The fear for some advocates is that that might be the point. One far-right proposal to ensure conservative—and white dominance—in the coming years has been jettisoning the mandate for population-counting in exchange for a system based solely on counting citizens.

That proposal languished mostly on the fringes—that is until it was taken up wholeheartedly by Kris Kobach, the Kansas secretary of state and the former vice chairman of Trump’s disastrous and ill-fated voter-integrity commission. In a January column for Breitbart, the Kansas politician, whose proposals to ensure white demographic advantage have been deeply influential at the national level, pondered the day “if and when the citizenship question is ever returned to the census, and Congress considers excluding illegal aliens from the apportionment process,” and floated the idea that the current system of apportionment by population might be unconstitutional.

According to the Brennan Center, “by requiring the census to track citizenship status, the administration might be laying the groundwork to push for redistricting based on citizenship figures.” This would face legal challenges, but could provide an irresistible option to Republicans still fighting the demographic tide.

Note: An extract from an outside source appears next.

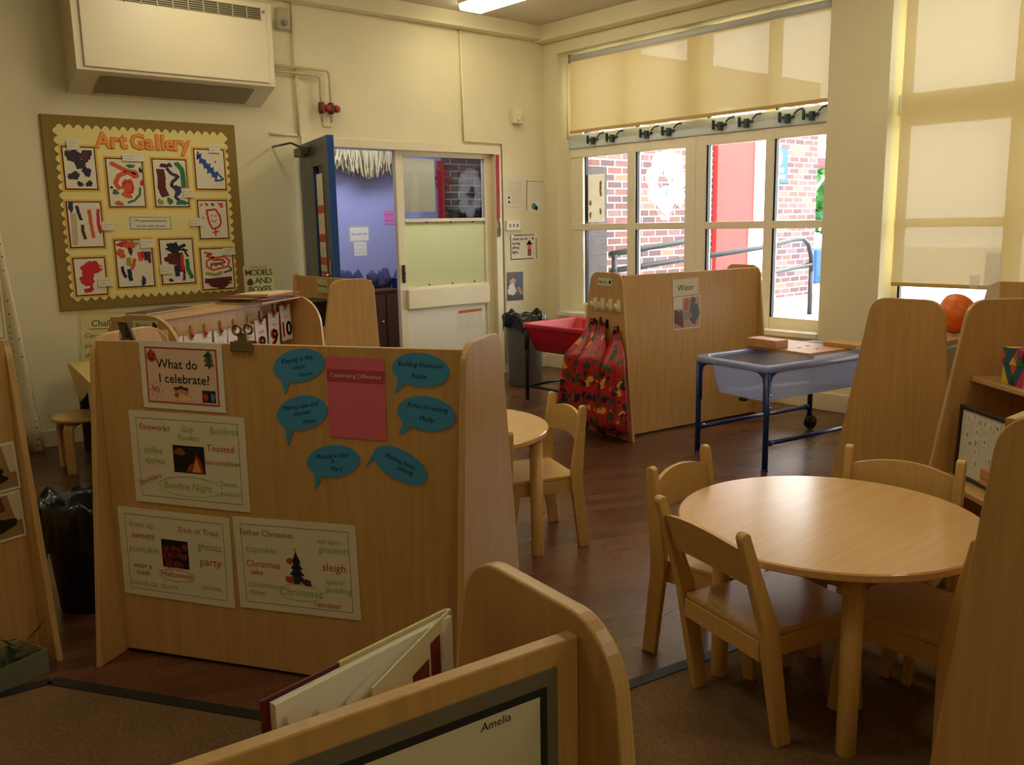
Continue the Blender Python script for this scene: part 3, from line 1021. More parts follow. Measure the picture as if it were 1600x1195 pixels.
b.build('grey_ring', None, t).rotation_euler = (0, 0, -PI / 2)
s = Sheet(0.215, 0.43, sheer('sticker_paper', 'e0dac8', 0.03, 0.6))
TAN = mat('sticker_tan', 'b08a58', 0.8)
for (x, z) in ((0.06, 0.13), (0.062, 0.04), (-0.07, -0.04), (0.06, -0.12), (-0.07, -0.15), (0.058, 0.085)):
    s.poly(blobby(x, z, 0.014, 0.028, int(x * 999 + z * 99)), TAN, 0)
s.place('window_paper', 'tall pale paper with tan figures stuck to the leftmost window light', 'paper', (6.017, 5.765, 1.59), -PI / 2)
# on the sill
b = B(); b.box(-0.07, 0.07, -0.11, 0.11, 0, 0.09, bev=0.004)
tag(b.build('cream_box', mat('cream_card', 'd8caa0', 0.7), None, (5.88, 5.60, ZS + 0.009)), 'low cream box standing on the window sill near the corner', 'box')
b = B(); b.lathe([(0, 0), (0.04, 0), (0.055, 0.03), (0.06, 0.08), (0.05, 0.14), (0.03, 0.18), (0, 0.19)], n=20)
tag(b.build('white_bottle', mat('white_plastic', 'ececec', 0.4), None, (5.93, 5.44, ZS + 0.009)), 'rounded white bottle on the window sill beside the cream box', 'bottle')

# ------------------------------------------------------------------ on the back wall
def WP(s, z, off=0.0015):
    return (s, YB - off, z)
# heater / air unit
t = thing('wall_heater', 'large cream box shaped fan heater high on the back wall', 'heater', (2.34, YB, 2.24))
b = B()
pr = [(-0.255, 0.115), (0.0, -0.0), (0.0, 0.66), (-0.255, 0.66)]
b.prism(pr, 'x', -0.645, 0.66, CREAM, bev=0.0)
b.build('casing', None, t)
b = B(); b.box(-0.60, 0.615, -0.268, -0.254, 0.135, 0.645, bev=0.004); b.build('front_panel', CREAM, t)
b = B(); b.box(-0.53, 0.575, -0.2695, -0.2675, 0.545, 0.625, mat('heater_slot', '4e4838', 0.7))
gr = mat('heater_grille_bar', 'bdb28e', 0.4)
for i in range(12):
    x = -0.53 + i * 1.105 / 11
    b.box(x - 0.003, x + 0.003, -0.274, -0.268, 0.54, 0.63, gr)
for i in range(6):
    z = 0.55 + i * 0.014
    b.box(-0.53, 0.575, -0.2725, -0.2695, z, z + 0.003, gr)
b.build('outlet_grille', None, t)
b = B()
for i in range(3):
    z = 0.09 - i * 0.026
    y = -0.215 + i * 0.058
b.mesh([(-0.50, -0.215, 0.0895), (0.52, -0.215, 0.0895), (0.52, -0.04, 0.0105), (-0.50, -0.04, 0.0105)], [(0, 1, 2, 3)], mat('heater_inlet', '988c68', 0.7))
b.build('inlet_grille', None, t)
b = B(); b.lathe([(0, -0.275), (0.011, -0.275), (0.011, -0.268), (0, -0.268)], (0.595, 0, 0.60), axis='y', n=12); b.build('panel_lock', GREY, t)
# Art Gallery board
t = thing('display_board', 'square art gallery display board with brown frame and scalloped yellow border', 'display board', (2.15, YB - 0.001, 1.49))
KH = mat('board_khaki', '8c7338', 0.85)
YEL = mat('board_yellow', 'ecde96', 0.85)
b = B(); b.box(-0.632, 0.632, -0.018, 0, -0.615, 0.615, KH, bev=0.003); b.build('backing', None, t)
pts = []
n = 26
hw, hh, am = 0.555, 0.545, 0.014
def edge(a, c, k):
    a, c = Vector(a), Vector(c)
    d = (c - a).normalized(); nn = Vector((d.y, -d.x))
    for i in range(k * 6):
        u = i / (k * 6)
        pts.append(tuple(a + (c - a) * u + nn * am * (abs(math.sin(u * k * PI)) * 2 - 0.9)))
edge((-hw, -hh), (hw, -hh), 20); edge((hw, -hh), (hw, hh), 19); edge((hw, hh), (-hw, hh), 20); edge((-hw, hh), (-hw, -hh), 19)
b = B(); b.prism(pts, 'y', -0.021, -0.018, YEL); b.build('scalloped_backing_paper', None, t)
ORL = mat('title_orange', 'f0a050', 0.8)
ORD = mat('title_outline', 'd87c34', 0.8)
# title letters: one cut-out thing with a child per letter
T = thing('title_lettering', 'orange cut out letters reading Art Gallery at the top of the board', 'lettering', (2.15, YB - 0.022, 1.955))
xs = [-0.275, -0.205, -0.15, -0.055, 0.02, 0.075, 0.11, 0.155, 0.205, 0.262]
for ch, x in zip('ArtGallery', xs):
    b = B(); b.text(ch, x + 0.0, 0, 0.135, ORD, -0.002, bold=0.007, extrude=0.0015); b.text(ch, x, 0, 0.135, ORL, -0.005, bold=0.002, extrude=0.0010)
    b.build('letter', None, T)
PC = {k: mat('paint_' + k, v, 0.6) for k, v in dict(plum='33202e', navy='1d2450', blue='2a4ca0', red='c8202e', orange='d65a34', green='2c7a48', maroon='5a1c20', olive='a09a3c', beige='c4b294', black='201c20', purple='3a2a58').items()}
def painting(name, label, cx, cz, w, h, draw, card=None, roll=0.0):
    t = thing('painting', label, 'painting', (cx, YB - 0.0215, cz), 0, 'paintings on the gallery board', (0, -roll, 0))
    b = B(); b.box(-w / 2 - 0.02, w / 2 + 0.02, -0.002, 0, -h / 2 - 0.02, h / 2 + 0.02, mat('mount_orange', 'e8b458', 0.85)); b.build('orange_mount', None, t)
    b = B(); b.box(-w / 2 - 0.008, w / 2 + 0.008, -0.0035, -0.002, -h / 2 - 0.008, h / 2 + 0.008, mat('mount_dark', '4a3820', 0.8)); b.build('dark_mount', None, t)
    s = Sheet(w, h, PAPER, 0.001)
    def P(x, z): return (x * w / 2, z * h / 2)
    for k, it in enumerate(draw):
        c = PC[it[1]]
        if it[0] == 'b':
            _, _, x, z, rx, rz = it[:6]
            s.poly(blobby(x * w / 2, z * h / 2, rx * w / 2, rz * h / 2, k * 7 + len(draw), rough=0.28), c, k * 0.4)
        else:
            pts = [P(*q) for q in it[3]]
            dense = []
            for i in range(len(pts) - 1):
                for j in range(5):
                    u = j / 5
                    dense.append((pts[i][0] * (1 - u) + pts[i + 1][0] * u, pts[i][1] * (1 - u) + pts[i + 1][1] * u))
            dense.append(pts[-1])
            g = random.Random(k)
            dense = [(x + g.uniform(-.002, .002), z + g.uniform(-.002, .002)) for x, z in dense]
            s.line(dense, it[2] * w / 2, c, k * 0.4)
    s.place('painted_paper', None, None, (0, -0.0035, 0), parent=t, pname='brush_strokes')
    if card:
        cxx, czz, cw, chh = card
        q = Sheet(cw, chh, PAPER, 0.0008)
        q.scribble(-cw * 0.4, cw * 0.3, chh * 0.15, 0.012, INK, int(abs(cx * 997))).scribble(-cw * 0.4, cw * 0.0, -chh * 0.2, 0.012, INK, int(abs(cz * 997)))
        q.place('name_card', None, None, (cxx, -0.012, czz), parent=t, pname='writing')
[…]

Really, what’s at stake here is the same hard knot of policy questions at the center of many of Trump’s most controversial moves. White-nationalist groups decrying “white genocide” and fearing demographic shifts, anti-immigrant populism, the long reach of old Jim Crow, and plain-old backroom political strategizing all come together here, at the unlikely nexus of the Census. Because the Census, at its core, is the key to democracy. If the Constitution gives power to the people, then the Census is the main mechanism to measure that power. That also makes it an incredibly useful weapon, one with the power to warp democracy in the right—or wrong—hands.